Tivesse Pablo Escobar levado a melhor no desejo de se tornar presidente da Colômbia e mesmo o mais sanguinário e célebre narcotraficante do mundo ficaria vários passos atrás de Manuel Noriega, o antigo ditador do Panamá que morreu esta semana, aos 83 anos. Noriega ocupou menos uma década o autointitulado cargo de “Líder Máximo” do Panamá, mas fê-lo com a mesma grandeza macabra de alguns dos ditadores de grande longevidade do séc. XX, como Muammar Khadafi ou Saddam Hussein, por exemplo – os de hoje parecem ter sofrido um processo de gentrificação política que lhes permite, em todo o caso, operar no ambíguo terreno que separa o autoritarismo a descoberto da liderança por aclamação popular. Noriega nunca teve preocupações cosméticas com o seu regime de repressão. Discursava de machete na mão, atiçava milícias homicidas contra manifestantes e lançava opositores de helicópteros. Não se preocupou igualmente em esconder as faustosas festas alimentadas a cocaína e prostitutas, ambas nascidas dos negócios de droga. Essa desfaçatez custou-lhe o regime. Provocou demasiado os antigos amigos – e empregadores – americanos e acabou deposto à força no final de 1989. Com a sua queda se revelaram as feitiçarias que – acreditava Noriega – o preservariam no poder. As duas bruxas brasileiras que mandara vir para operarem o seu candomblé não o salvaram. Uma delas fugiu de cena com a invasão americana, que descobriu na casa de Noriega velas de vudu com os presidentes americanos e rivais políticos.

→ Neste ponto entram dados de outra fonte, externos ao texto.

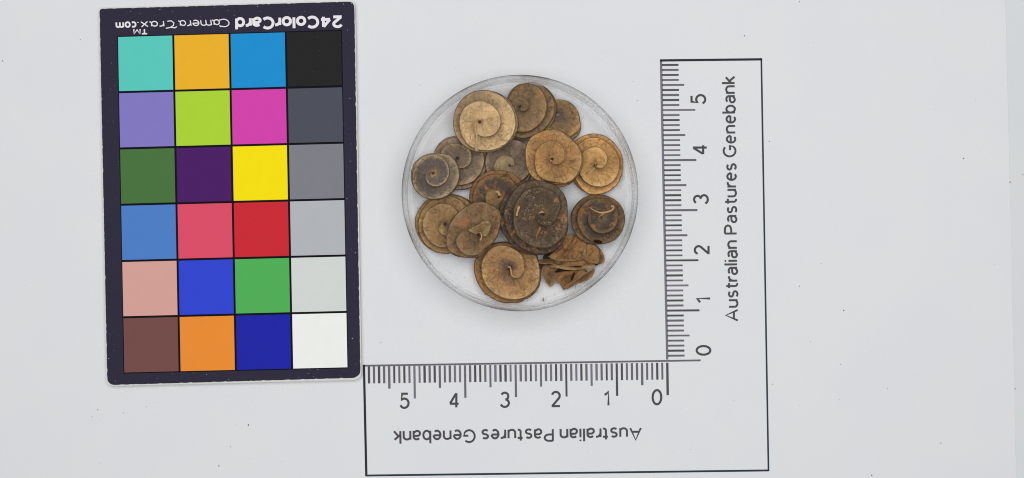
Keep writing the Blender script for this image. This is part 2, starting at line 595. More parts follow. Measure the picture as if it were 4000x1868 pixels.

Noriega foi para o poder com mão americana e com mão americana abandonou-o. Noriega, que nasceu na Cidade do Panamá, em 1934, foi um bom aluno, mas não o suficiente para se tornar psiquiatra, como era o seu desejo. Escolheu em vez disso uma carreira militar que, desde muito cedo, teve a bênção da CIA – os serviços secretos americanos recrutaram-no em 1967, ainda na academia. Noriega ascendeu com rapidez no exército. Aproveitou as boas graças do golpe militar de Omar Torrijo, que governou até 1981, ano da sua morte num acidente de aviação que – como é habitual nos desastres deste tipo – está envolto em suspeita. Em apenas dois anos, Noriega eliminou a concorrência militar e concentrou em si o poder da Guarda Nacional, o exército panamiano, virando do avesso a ordem constitucional do país e assentando como seu ditador. A repressão e violência foram praticamente imediatas. Em 1985, o corpo do conhecido opositor Hugo Spadafora foi encontrado decapitado e mutilado num saco americano de correios. A repressão começou a inquietar alguns responsáveis americanos, mas Washington recusou-se a abandonar o ditador. Os serviços secretos precisavam de Noriega para as operações de apoio às milícias anticomunistas na Nicarágua, por exemplo, e temiam que um corte drástico com o general provocasse represálias contra os residentes e as bases militares no país. Cair nas suas más graças podia também afetar o Canal do Panamá – à data sob controlo americano. Pouco importava na altura que Noriega colaborasse com o regime cubano e a URSS, a quem vendia cada passaporte panamiano a cinco mil dólares.
Foi o tráfico que tramou o ditador. Na década de 80, os EUA estavam em plena guerra à droga, decretada por Ronald Reagan e fielmente levada a cabo pelo seu sucessor, George H. W. Bush. Noriega, por sua vez, operava em conluio com os grandes cartéis sul-americanos, a quem permitia enviar droga diretamente para os Estados Unidos desde os seus aeroportos. A animosidade entre Washington e a Cidade do Panamá cresceu, o procurador-geral acusou publicamente Noriega de tráfico de droga e o ditador cruzou a linha vermelha ao matar um soldado americano e ferir outros. A invasão durou poucos dias. Morreram 23 americanos e mais de 150 militares da Guarda Nacional. De nada serviram as cuecas vermelhas com que Noriega dizia querer afastar os «olhos do diabo».